Reproduce the records below exactly as given.

Scene modeling code data:
□ □ □ □ □ □ □

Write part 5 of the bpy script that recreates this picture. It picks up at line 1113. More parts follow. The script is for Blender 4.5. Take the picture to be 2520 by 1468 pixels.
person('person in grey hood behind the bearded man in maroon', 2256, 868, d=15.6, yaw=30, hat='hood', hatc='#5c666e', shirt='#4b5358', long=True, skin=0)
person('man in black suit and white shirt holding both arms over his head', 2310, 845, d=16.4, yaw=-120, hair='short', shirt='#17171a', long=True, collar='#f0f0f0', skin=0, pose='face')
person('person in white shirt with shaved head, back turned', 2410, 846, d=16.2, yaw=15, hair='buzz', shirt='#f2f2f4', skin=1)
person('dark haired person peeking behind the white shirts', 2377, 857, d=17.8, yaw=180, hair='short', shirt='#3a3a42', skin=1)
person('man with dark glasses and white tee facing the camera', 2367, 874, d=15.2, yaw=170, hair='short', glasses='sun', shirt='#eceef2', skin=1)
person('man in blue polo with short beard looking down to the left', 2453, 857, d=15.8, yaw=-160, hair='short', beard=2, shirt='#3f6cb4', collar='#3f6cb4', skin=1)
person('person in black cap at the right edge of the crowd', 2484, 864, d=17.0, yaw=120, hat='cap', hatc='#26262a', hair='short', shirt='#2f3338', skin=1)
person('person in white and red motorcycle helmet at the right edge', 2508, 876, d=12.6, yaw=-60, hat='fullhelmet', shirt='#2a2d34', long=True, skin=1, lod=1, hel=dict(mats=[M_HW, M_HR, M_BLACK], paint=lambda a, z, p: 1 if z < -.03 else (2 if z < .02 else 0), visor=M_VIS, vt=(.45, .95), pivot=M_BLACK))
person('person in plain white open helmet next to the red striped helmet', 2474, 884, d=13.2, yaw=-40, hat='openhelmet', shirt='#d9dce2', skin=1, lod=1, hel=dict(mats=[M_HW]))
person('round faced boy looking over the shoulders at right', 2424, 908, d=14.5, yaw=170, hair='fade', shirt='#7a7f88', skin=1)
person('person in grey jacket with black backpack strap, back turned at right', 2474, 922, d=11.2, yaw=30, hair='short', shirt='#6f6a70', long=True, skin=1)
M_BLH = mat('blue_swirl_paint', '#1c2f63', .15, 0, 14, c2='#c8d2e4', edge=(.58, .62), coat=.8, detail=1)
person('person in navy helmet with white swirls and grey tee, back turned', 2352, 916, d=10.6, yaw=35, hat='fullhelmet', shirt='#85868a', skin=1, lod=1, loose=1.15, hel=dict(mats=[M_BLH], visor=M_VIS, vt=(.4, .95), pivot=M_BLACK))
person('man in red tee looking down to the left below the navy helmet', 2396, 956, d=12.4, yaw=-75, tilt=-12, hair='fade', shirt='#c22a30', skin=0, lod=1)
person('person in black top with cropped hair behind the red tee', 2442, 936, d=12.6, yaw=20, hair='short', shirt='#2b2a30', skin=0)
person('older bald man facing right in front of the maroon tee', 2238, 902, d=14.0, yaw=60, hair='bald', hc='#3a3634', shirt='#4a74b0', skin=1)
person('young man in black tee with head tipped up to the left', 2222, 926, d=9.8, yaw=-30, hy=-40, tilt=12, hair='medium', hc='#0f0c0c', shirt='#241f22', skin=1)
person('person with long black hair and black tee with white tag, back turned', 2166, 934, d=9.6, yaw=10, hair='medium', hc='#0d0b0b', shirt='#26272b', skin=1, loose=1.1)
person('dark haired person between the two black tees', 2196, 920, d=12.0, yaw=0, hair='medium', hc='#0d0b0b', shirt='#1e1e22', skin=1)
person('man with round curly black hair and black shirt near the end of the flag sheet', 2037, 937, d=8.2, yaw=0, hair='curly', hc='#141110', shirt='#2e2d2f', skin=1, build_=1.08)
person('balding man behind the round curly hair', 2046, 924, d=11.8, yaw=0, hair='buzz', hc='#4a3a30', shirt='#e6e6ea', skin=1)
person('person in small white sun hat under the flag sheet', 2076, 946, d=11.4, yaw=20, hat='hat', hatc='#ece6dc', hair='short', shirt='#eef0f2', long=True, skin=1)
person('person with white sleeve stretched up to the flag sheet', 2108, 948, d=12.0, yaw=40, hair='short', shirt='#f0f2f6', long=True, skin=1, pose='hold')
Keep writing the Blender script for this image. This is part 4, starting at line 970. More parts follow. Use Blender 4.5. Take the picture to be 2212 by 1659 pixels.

□ □ □ □ □ □ □

= The response =
Write part 5 of the bpy script that recreates this picture. It picks up at line 1113. More parts follow. The script is for Blender 4.5. Take the picture to be 2520 by 1468 pixels.
person('person in grey hood behind the bearded man in maroon', 2256, 868, d=15.6, yaw=30, hat='hood', hatc='#5c666e', shirt='#4b5358', long=True, skin=0)
person('man in black suit and white shirt holding both arms over his head', 2310, 845, d=16.4, yaw=-120, hair='short', shirt='#17171a', long=True, collar='#f0f0f0', skin=0, pose='face')
person('person in white shirt with shaved head, back turned', 2410, 846, d=16.2, yaw=15, hair='buzz', shirt='#f2f2f4', skin=1)
person('dark haired person peeking behind the white shirts', 2377, 857, d=17.8, yaw=180, hair='short', shirt='#3a3a42', skin=1)
person('man with dark glasses and white tee facing the camera', 2367, 874, d=15.2, yaw=170, hair='short', glasses='sun', shirt='#eceef2', skin=1)
person('man in blue polo with short beard looking down to the left', 2453, 857, d=15.8, yaw=-160, hair='short', beard=2, shirt='#3f6cb4', collar='#3f6cb4', skin=1)
person('person in black cap at the right edge of the crowd', 2484, 864, d=17.0, yaw=120, hat='cap', hatc='#26262a', hair='short', shirt='#2f3338', skin=1)
person('person in white and red motorcycle helmet at the right edge', 2508, 876, d=12.6, yaw=-60, hat='fullhelmet', shirt='#2a2d34', long=True, skin=1, lod=1, hel=dict(mats=[M_HW, M_HR, M_BLACK], paint=lambda a, z, p: 1 if z < -.03 else (2 if z < .02 else 0), visor=M_VIS, vt=(.45, .95), pivot=M_BLACK))
person('person in plain white open helmet next to the red striped helmet', 2474, 884, d=13.2, yaw=-40, hat='openhelmet', shirt='#d9dce2', skin=1, lod=1, hel=dict(mats=[M_HW]))
person('round faced boy looking over the shoulders at right', 2424, 908, d=14.5, yaw=170, hair='fade', shirt='#7a7f88', skin=1)
person('person in grey jacket with black backpack strap, back turned at right', 2474, 922, d=11.2, yaw=30, hair='short', shirt='#6f6a70', long=True, skin=1)
M_BLH = mat('blue_swirl_paint', '#1c2f63', .15, 0, 14, c2='#c8d2e4', edge=(.58, .62), coat=.8, detail=1)
person('person in navy helmet with white swirls and grey tee, back turned', 2352, 916, d=10.6, yaw=35, hat='fullhelmet', shirt='#85868a', skin=1, lod=1, loose=1.15, hel=dict(mats=[M_BLH], visor=M_VIS, vt=(.4, .95), pivot=M_BLACK))
person('man in red tee looking down to the left below the navy helmet', 2396, 956, d=12.4, yaw=-75, tilt=-12, hair='fade', shirt='#c22a30', skin=0, lod=1)
person('person in black top with cropped hair behind the red tee', 2442, 936, d=12.6, yaw=20, hair='short', shirt='#2b2a30', skin=0)
person('older bald man facing right in front of the maroon tee', 2238, 902, d=14.0, yaw=60, hair='bald', hc='#3a3634', shirt='#4a74b0', skin=1)
person('young man in black tee with head tipped up to the left', 2222, 926, d=9.8, yaw=-30, hy=-40, tilt=12, hair='medium', hc='#0f0c0c', shirt='#241f22', skin=1)
person('person with long black hair and black tee with white tag, back turned', 2166, 934, d=9.6, yaw=10, hair='medium', hc='#0d0b0b', shirt='#26272b', skin=1, loose=1.1)
person('dark haired person between the two black tees', 2196, 920, d=12.0, yaw=0, hair='medium', hc='#0d0b0b', shirt='#1e1e22', skin=1)
person('man with round curly black hair and black shirt near the end of the flag sheet', 2037, 937, d=8.2, yaw=0, hair='curly', hc='#141110', shirt='#2e2d2f', skin=1, build_=1.08)
person('balding man behind the round curly hair', 2046, 924, d=11.8, yaw=0, hair='buzz', hc='#4a3a30', shirt='#e6e6ea', skin=1)
person('person in small white sun hat under the flag sheet', 2076, 946, d=11.4, yaw=20, hat='hat', hatc='#ece6dc', hair='short', shirt='#eef0f2', long=True, skin=1)
person('person with white sleeve stretched up to the flag sheet', 2108, 948, d=12.0, yaw=40, hair='short', shirt='#f0f2f6', long=True, skin=1, pose='hold')
Keep writing the Blender script for this image. This is part 4, starting at line 970. More parts follow. Use Blender 4.5. Take the picture to be 2212 by 1659 pixels.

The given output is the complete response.